En un mot : notre système alimentaire fait aujourd’hui partie intégrante du problème. Mais elle peut devenir la solution.
Nourrir le monde
L’ensemble du secteur agricole peut aujourd’hui faire évoluer ses pratiques et faire beaucoup mieux à condition d’un réel soutien des pouvoirs publics. Dans le cas contraire, la biodiversité continuera à s’effondrer, les sols et les ressources seront épuisés, et nous ne pourrons plus produire autant à l’avenir. Diffuser largement l’agroécologie, qui consiste en une réduction drastique des pesticides chimiques et engrais de synthèse avec une limitation des impacts de l’agriculture sur la biodiversité, et développer les circuits courts pour accélérer la décarbonation sont donc des urgences absolues. Cela doit s’associer à deux autres enjeux clés de l’amélioration de notre performance écologique : gagner en efficacité de la production notamment grâce aux améliorations techniques, lutter massivement contre le gaspillage alimentaire en intégrant de nouveaux usages.
Ce qui n’est pas consensuel, c’est que le secteur agricole peut aussi faire moins, en mettant la question de la santé et du partage au cœur du système alimentaire. Car si 800 millions de personnes souffrent de la faim dans le monde, environ 30 % de la population adulte mondiale est en surpoids ou obèse, et 30 % de la nourriture produite au niveau mondial est gâchée, gaspillée voire jetée ! Pour y remédier nous devons donc construire une réelle sobriété alimentaire, qui concerne la lutte contre le gaspillage mais aussi l’évolution de notre alimentation, sujet encore controversé car il voit se percuter la nécessaire réduction de l’impact de nos régimes alimentaires sur l’environnement et les habitudes alimentaires liées à notre culture et la reconnaissance sociale.

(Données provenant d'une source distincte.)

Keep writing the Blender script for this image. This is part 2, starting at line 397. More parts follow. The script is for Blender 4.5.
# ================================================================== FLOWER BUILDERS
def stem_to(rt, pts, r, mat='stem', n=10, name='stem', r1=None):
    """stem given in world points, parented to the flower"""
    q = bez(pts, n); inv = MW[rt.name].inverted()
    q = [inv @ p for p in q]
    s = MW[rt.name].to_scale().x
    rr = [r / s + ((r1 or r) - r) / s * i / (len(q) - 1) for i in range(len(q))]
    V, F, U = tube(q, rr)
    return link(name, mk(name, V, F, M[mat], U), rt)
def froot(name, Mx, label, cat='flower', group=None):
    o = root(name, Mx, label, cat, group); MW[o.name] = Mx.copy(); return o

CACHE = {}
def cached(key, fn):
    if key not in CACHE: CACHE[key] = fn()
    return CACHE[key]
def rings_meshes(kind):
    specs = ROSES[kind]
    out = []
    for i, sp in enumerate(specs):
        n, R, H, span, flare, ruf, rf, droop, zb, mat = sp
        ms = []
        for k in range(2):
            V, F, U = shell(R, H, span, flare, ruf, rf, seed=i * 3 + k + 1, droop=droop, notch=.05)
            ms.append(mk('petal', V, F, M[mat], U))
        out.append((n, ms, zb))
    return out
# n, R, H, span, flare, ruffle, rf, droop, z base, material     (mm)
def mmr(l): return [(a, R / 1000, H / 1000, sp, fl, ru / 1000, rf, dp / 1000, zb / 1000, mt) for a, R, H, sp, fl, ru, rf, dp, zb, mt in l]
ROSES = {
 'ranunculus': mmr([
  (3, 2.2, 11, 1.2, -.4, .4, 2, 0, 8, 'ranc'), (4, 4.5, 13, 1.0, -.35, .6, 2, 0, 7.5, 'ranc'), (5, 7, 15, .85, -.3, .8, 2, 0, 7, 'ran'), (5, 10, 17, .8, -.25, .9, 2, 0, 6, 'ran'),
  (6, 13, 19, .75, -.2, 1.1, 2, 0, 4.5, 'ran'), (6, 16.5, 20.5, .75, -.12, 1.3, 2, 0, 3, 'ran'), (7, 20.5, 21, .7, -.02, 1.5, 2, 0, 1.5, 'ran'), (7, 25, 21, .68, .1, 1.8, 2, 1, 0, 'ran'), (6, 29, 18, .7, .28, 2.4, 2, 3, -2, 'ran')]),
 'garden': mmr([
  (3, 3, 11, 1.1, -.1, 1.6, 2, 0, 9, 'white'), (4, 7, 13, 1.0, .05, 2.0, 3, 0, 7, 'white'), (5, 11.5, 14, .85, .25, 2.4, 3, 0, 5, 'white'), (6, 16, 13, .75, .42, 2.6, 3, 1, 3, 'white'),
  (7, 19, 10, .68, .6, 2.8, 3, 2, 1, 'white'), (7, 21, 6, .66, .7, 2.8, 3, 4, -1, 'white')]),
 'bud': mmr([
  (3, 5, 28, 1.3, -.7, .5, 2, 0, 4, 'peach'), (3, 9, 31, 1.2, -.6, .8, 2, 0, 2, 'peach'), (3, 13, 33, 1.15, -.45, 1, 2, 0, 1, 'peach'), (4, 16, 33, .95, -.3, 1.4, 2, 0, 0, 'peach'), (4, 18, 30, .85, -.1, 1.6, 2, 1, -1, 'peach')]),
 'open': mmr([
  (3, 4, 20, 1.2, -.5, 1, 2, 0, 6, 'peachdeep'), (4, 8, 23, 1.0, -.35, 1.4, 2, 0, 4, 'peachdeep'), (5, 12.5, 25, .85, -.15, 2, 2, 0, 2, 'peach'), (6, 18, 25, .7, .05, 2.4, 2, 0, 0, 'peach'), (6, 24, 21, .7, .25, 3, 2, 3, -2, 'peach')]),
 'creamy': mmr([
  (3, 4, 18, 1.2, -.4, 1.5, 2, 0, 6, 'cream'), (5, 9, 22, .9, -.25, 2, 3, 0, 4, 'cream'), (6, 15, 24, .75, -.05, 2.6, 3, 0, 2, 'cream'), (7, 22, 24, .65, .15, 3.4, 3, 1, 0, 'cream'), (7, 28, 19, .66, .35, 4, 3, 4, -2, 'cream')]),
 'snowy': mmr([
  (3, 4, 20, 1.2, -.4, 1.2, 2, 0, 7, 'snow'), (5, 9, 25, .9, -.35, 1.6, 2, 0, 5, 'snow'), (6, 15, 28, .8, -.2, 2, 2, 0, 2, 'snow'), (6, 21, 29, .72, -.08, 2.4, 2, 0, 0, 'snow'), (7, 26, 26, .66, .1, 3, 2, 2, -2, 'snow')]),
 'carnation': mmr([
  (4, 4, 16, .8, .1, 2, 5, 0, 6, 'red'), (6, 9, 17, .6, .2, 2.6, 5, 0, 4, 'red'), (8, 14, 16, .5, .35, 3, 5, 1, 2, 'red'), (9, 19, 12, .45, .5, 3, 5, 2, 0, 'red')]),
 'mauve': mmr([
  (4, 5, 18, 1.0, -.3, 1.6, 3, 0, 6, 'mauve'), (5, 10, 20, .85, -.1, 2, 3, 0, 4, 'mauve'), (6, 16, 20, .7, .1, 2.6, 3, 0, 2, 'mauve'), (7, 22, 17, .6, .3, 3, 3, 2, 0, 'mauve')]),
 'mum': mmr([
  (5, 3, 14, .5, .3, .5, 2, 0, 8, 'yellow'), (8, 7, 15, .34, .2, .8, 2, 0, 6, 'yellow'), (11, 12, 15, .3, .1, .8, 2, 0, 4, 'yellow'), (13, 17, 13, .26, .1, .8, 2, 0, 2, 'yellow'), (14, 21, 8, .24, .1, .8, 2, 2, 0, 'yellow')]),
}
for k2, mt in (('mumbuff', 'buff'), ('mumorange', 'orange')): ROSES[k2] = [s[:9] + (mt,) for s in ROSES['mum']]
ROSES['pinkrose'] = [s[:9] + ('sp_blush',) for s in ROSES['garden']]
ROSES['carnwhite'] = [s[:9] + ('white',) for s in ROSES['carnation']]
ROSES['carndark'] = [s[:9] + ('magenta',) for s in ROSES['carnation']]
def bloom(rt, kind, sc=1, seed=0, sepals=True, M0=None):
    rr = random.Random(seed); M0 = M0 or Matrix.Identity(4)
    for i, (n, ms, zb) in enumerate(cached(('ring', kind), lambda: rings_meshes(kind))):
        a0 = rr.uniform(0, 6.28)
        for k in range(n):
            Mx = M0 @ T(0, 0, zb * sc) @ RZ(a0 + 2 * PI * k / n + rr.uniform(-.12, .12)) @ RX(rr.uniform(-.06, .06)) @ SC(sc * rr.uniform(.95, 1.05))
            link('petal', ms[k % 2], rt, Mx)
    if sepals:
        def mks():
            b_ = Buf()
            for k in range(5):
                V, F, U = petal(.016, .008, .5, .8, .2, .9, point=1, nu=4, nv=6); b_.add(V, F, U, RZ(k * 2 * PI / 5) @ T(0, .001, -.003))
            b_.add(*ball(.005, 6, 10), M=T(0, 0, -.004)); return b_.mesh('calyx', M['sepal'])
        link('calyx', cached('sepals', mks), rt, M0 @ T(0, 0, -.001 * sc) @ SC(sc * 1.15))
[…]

Une volonté politique et collective
Mais cette régulation essentielle ne verra de résultat que si elle est collective, et ne repose pas que sur des actions individuelles. Nous manquons d’une politique volontariste qui valorise à hauteur de nos ambitions la non-utilisation de pesticides chimique, la juste rémunération des agriculteurs et la proximité. Il en va de la biodiversité, de la santé de chacun et de la dignité de tous.
Intégrons donc dans le prix final les impacts d’un produit sur l’environnement et la biodiversité avec une taxation plus importante des impacts négatifs d’un produit et une taxation moindre pour les produits plus vertueux. Sortons d’un prix nivelé à la baisse par les grands distributeurs, qui détruit de la valeur et pèse sur les épaules des agriculteurs et producteurs : cela permettrait d’avoir dans nos paniers le vrai prix des produits, notamment les protéines animales. Prônons la transparence sur les produits afin que les consommateurs puissent connaître l’impact de leurs achats sur l’utilisation de pesticides, la biodiversité, le rejet de carbone et le bien-être animal. Enfin, réglons la question sociale de l’accès à une alimentation de qualité en en faisant une priorité. Rendons accessibles cette alimentation aux personnes et familles en difficulté avec une sécurité sociale alimentaire ou des chèques alimentaires durables.